Start
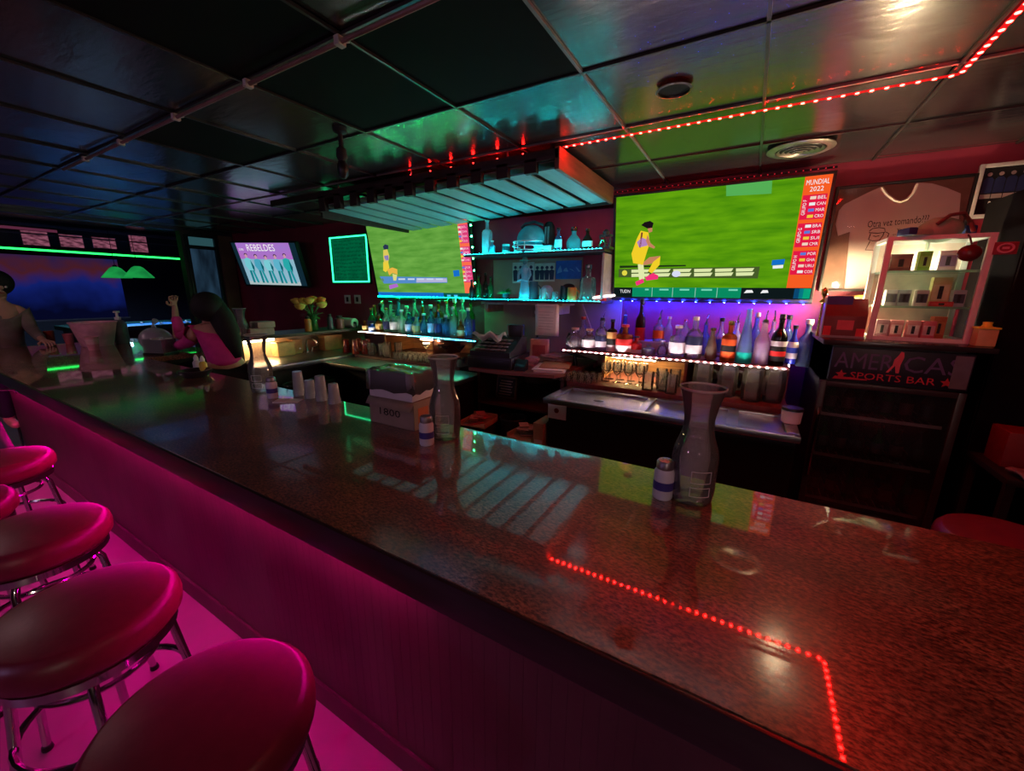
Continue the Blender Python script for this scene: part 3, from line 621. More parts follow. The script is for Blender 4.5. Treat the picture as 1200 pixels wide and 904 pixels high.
# sink counter on the short return, shelf above it
sk = thing('sink_counter', 'warmly lit sink counter on the short left side of the back bar', 'counter', (-3.95, 2.6, 0)); O = Vector((-3.95, 2.6, 0))
b = MB(); b.box((-4.28, 1.84, .90), (-3.62, 3.5, .945), bev=.006); rel(b, O).build('worktop', M_steel, sk)
b = MB(); b.box((-4.26, 1.86, 0), (-3.66, 3.5, .90)); rel(b, O).build('base_cabinet', M_counter_front, sk)
M_warm = mat('cream_splashback', (.55, .40, .25), .5, var=.12, scale=3)
b = MB(); b.box((-4.30, 1.84, .945), (-4.27, 3.5, 1.15)); rel(b, O).build('splashback', M_warm, sk)
b = MB(); b.box((-4.42, 1.84, 1.15), (-3.98, 3.5, 1.178), bev=.003); rel(b, O).build('upper_shelf', M_dwood, sk)
b = MB(); b.box((-4.42, 1.84, .90), (-3.90, 1.86, 1.15)); rel(b, O).build('end_panel', M_dwood, sk)
b = MB(); b.lathe([(.02, .945), (.018, .96), (.011, .97), (.011, 1.05)], 14, (-4.15, 2.62, 0)); b.tube([(-4.15, 2.62, 1.05), (-4.13, 2.62, 1.09), (-4.05, 2.62, 1.10), (-3.97, 2.62, 1.08), (-3.96, 2.62, 1.04)], .010); b.tube([(-4.15, 2.57, .945), (-4.15, 2.55, .99), (-4.11, 2.52, 1.0)], .009); b.tube([(-4.15, 2.67, .945), (-4.15, 2.69, .99), (-4.11, 2.72, 1.0)], .009); rel(b, O).build('tap', M_chrome, sk)
# ------------------------------------------------------------------ shelf lights
led_strip('white_led_strip', 'white LED strip along the front of the shelf below the large television', [(-1.325, 3.075, 1.14), (.262, 3.075, 1.14), (.275, 3.30, 1.14)], .046, (1, .82, .80), 620, (0, .1, 1), .0056, M_white)
led_strip('turquoise_led_strip', 'turquoise LED strip on the left half of the upper display shelf', [(-2.42, 3.203, 1.952), (-1.78, 3.203, 1.952)], .034, (.0, .85, .9), 220, (0, .1, 1), .006, M_white)
led_strip('turquoise_led_strip', 'brighter turquoise LED strip on the right half of the upper display shelf', [(-1.76, 3.203, 1.952), (-1.06, 3.203, 1.952)], .034, (.0, .78, 1), 1400, (0, .1, 1), .0065, M_white)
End
Do this
Reproduce the whole listing above word for word, but not its pictures.

Task result
Continue the Blender Python script for this scene: part 3, from line 621. More parts follow. The script is for Blender 4.5. Treat the picture as 1200 pixels wide and 904 pixels high.
# sink counter on the short return, shelf above it
sk = thing('sink_counter', 'warmly lit sink counter on the short left side of the back bar', 'counter', (-3.95, 2.6, 0)); O = Vector((-3.95, 2.6, 0))
b = MB(); b.box((-4.28, 1.84, .90), (-3.62, 3.5, .945), bev=.006); rel(b, O).build('worktop', M_steel, sk)
b = MB(); b.box((-4.26, 1.86, 0), (-3.66, 3.5, .90)); rel(b, O).build('base_cabinet', M_counter_front, sk)
M_warm = mat('cream_splashback', (.55, .40, .25), .5, var=.12, scale=3)
b = MB(); b.box((-4.30, 1.84, .945), (-4.27, 3.5, 1.15)); rel(b, O).build('splashback', M_warm, sk)
b = MB(); b.box((-4.42, 1.84, 1.15), (-3.98, 3.5, 1.178), bev=.003); rel(b, O).build('upper_shelf', M_dwood, sk)
b = MB(); b.box((-4.42, 1.84, .90), (-3.90, 1.86, 1.15)); rel(b, O).build('end_panel', M_dwood, sk)
b = MB(); b.lathe([(.02, .945), (.018, .96), (.011, .97), (.011, 1.05)], 14, (-4.15, 2.62, 0)); b.tube([(-4.15, 2.62, 1.05), (-4.13, 2.62, 1.09), (-4.05, 2.62, 1.10), (-3.97, 2.62, 1.08), (-3.96, 2.62, 1.04)], .010); b.tube([(-4.15, 2.57, .945), (-4.15, 2.55, .99), (-4.11, 2.52, 1.0)], .009); b.tube([(-4.15, 2.67, .945), (-4.15, 2.69, .99), (-4.11, 2.72, 1.0)], .009); rel(b, O).build('tap', M_chrome, sk)
# ------------------------------------------------------------------ shelf lights
led_strip('white_led_strip', 'white LED strip along the front of the shelf below the large television', [(-1.325, 3.075, 1.14), (.262, 3.075, 1.14), (.275, 3.30, 1.14)], .046, (1, .82, .80), 620, (0, .1, 1), .0056, M_white)
led_strip('turquoise_led_strip', 'turquoise LED strip on the left half of the upper display shelf', [(-2.42, 3.203, 1.952), (-1.78, 3.203, 1.952)], .034, (.0, .85, .9), 220, (0, .1, 1), .006, M_white)
led_strip('turquoise_led_strip', 'brighter turquoise LED strip on the right half of the upper display shelf', [(-1.76, 3.203, 1.952), (-1.06, 3.203, 1.952)], .034, (.0, .78, 1), 1400, (0, .1, 1), .0065, M_white)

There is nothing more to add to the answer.